The new term in the 2022 draft Form 1040 question is borrowed from Secs. 6045 and 6045A, the new requirement that brokers of digital assets file an annual information return with details of their customers' specified transactions.

Sec. 6045(g)(3)(D) defines a digital asset for this purpose as "any digital representation of value which is recorded on a cryptographically secured distributed ledger or any similar technology as specified by the Secretary" (emphasis added). The latter phrase leaves open the possibility that the definition may yet change as regulations are issued. Thus, until such final regulations are issued, Form 1040 should continue to use the term "virtual currency" rather than "digital asset," the AICPA recommended.

Simplification

The AICPA noted that, even in its brief history, the question has evolved to become ever more complex and therefore potentially confusing for taxpayers.

The draft 2022 question runs to nearly 40 words: "At any time during 2022, did you: (a) receive (as a reward, award, or compensation); or (b) sell, exchange, gift, or otherwise dispose of a digital asset (or a financial interest in a digital asset)? (See instructions.)." In its place, roughly half that number of words would do, the AICPA suggested: "At any time during 2022, did you have a taxable event involving virtual currency? See instructions." That could be followed by two checkboxes, yes or no.

Examples

While the Form 1040 instructions for 2021 include nearly a page on the virtual currency question, few examples accompany them.
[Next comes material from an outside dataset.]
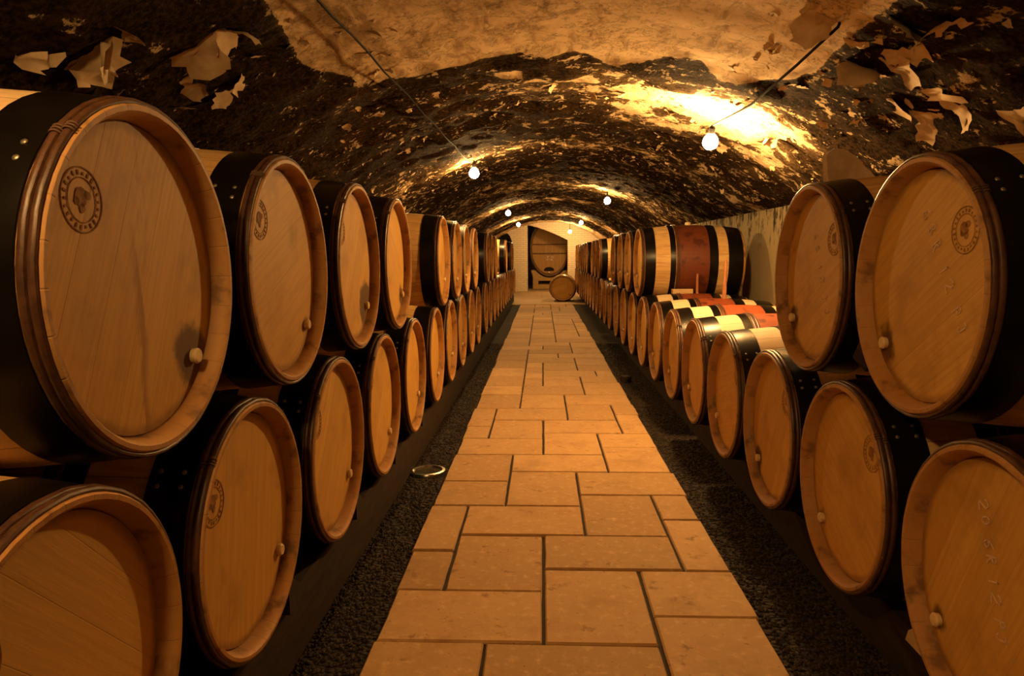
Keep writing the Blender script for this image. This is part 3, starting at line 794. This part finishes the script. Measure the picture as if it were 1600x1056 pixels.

The AICPA suggested nine specific examples of taxable events and four instances of nontaxable ones that the instructions could include.

Transactions by nonfilers and dependents

As they stand now, the instructions do not address whether an individual who otherwise does not have a filing obligation because their income is below the filing threshold must file a return to answer the question. The instructions should clarify that no return is required just to answer the virtual currency question, the AICPA said.

Also, some taxpayers' dependents may have a virtual currency transaction, but again are not required to file a return because their income is below the filing threshold. The instructions are currently unclear as to whether the filer has to answer the question "yes" despite not being the direct owner of the virtual currency. This, too, should be clarified, the AICPA said.